Olivier Père

Les Quatre Plumes blanches de Zoltan Korda

Dans ce feuilleton des exhumations cinéphiliques, la (re)découverte des Quatre Plumes blanches (édité dans un très beau DVD / Blu-ray chez Criterion) constitue une véritable révélation pour tous ceux qui dédaignent habituellement le cinéma britannique. Ils ne devraient pas tarder à être de moins en moins nombreux, si l’on ajoute à cela la parution en DVD de la première période de l’œuvre de David Lean chez Carlotta, des films d’Alan Clarke chez Potemkine et les reprises en copies neuves de Si Paris l’avait su de Terence Fischer et du Voleur de Bagdad de Powell-Berger-Whelan-Korda (nous essaierons de parler de toutes ces merveilles dans de prochaines rubriques.)

Le producteur réalisateur Alexander Korda, d’origine hongroise, réalisa ses premiers films dans son pays natal, puis après un passage par l’Allemagne, l’Autriche, Hollywood et la France (le beau Marius d’après Marcel Pagnol), s’installa définitivement en Grande-Bretagne, où il fonde en 1931 la London Films production. À la tâte de ce vaste empire cinématographique, Korda va produire et souvent réaliser – lorsque ce ne sont pas de grands cinéastes internationaux ou son propre frère Zoltan qui s’en chargent – jusqu’ en 1955 des films à prestiges, le plus souvent historiques, adaptation littéraires ou biographies de personnages de l’histoire d’Angleterre et régner sans partage sur le cinéma anglais d’avant-guerre, récoltant les louanges de la critique et l’accueil triomphal du public. Alors qu’on est tenté de bailler devant ce cinéma ouvertement officiel est dénoncer l’académisme pompeux de reconstitutions maniaques et rigides, qui récoltèrent le mépris ou l’indifférence d’une grande partie de la critique française (les mots cinéma et anglais sont antinomiques écrivit un jour Truffaut, de manière très injuste), on a la merveilleuse surprise de découvrir avec Les Quatre Plumes blanches un chef-d’œuvre qui nous donnerait envie de revoir et réévaluer tout Korda, même si les miracles n’ont lieu qu’un fois, au risque de bouleverser nos convictions les plus intimes sur tout un pan de l’histoire du cinéma. Les Quatre Plumes blanches est la quatrième adaptation d’un célèbre roman de A.E.W. Mason. En 1895, l’empire britannique décide d’envoyer ses troupes au Soudan afin de laver l’affront de la défaite de Karthoun infligé par les derviches dix ans auparavant. Un jeune officier, bouleversé par la peur d’être un lâche, démissionne. Ses trois compagnons d’arme lui envoient alors trois plumes blanches, un symbole traditionnel de lâcheté. Il y rajoute une plume de l’éventail de sa fiancée, qui lui reproche sa décision, puis disparaît. Obsédé par le désir de se racheter aux yeux de ses amis, Harry va rejoindre incognito le Soudan où, déguisé en Arabe, il sauvera la vie de ses trois amis – il aidera l’un d’eux, devenu aveugle à la suite d’une insolation, à traverser le désert après le massacre de sa compagnie – sans jamais leur révéler sa véritable identité.

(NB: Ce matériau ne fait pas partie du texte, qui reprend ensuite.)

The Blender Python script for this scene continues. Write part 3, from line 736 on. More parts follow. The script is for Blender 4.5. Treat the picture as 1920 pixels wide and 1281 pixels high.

Avouons-le, c’est une histoire magnifique, et on a du mal à retenir ses larmes à la fin du film. La version intégrale nous offre un prologue jamais vu où l’on découvre l’origine de la répulsion de la guerre du jeune Harry : à l’annonce de la défaite de Gordon à Karthoun, une assemblée de vieux aristocrates évoquent complaisamment en présence de l’enfant terrifiée leurs souvenirs – aussi cruels que falsifiés – de vétérans de Crimée. Cette scène éclaire d’un lumière nouvelle un œuvre dont on a souvent souligné le patriotisme et de le colonialisme naïfs sans en percevoir les relents d’inquiétude. Le film distingue l’héroïsme individuel d’un homme ordinaire, qui commet des actes de bravoure pour des motifs infiniment nobles (l’amitié, l’amour désintéressé) tandis que le film souligne à plusieurs reprise le caractère revanchard de l’opération au Soudan, qui envoie à la boucherie de jeunes recrues pour venger l’honneur de quelques vieux stratèges. Bénéficiant d’une mise en scène grandiose, tournée sur les lieux même de l’histoire avec moult figurants, avec les somptueuses couleurs d’un Technicolor flamboyant, ces quatre plumes possèdent le panache des films de Walsh, la gravité intime des plus beaux Ford.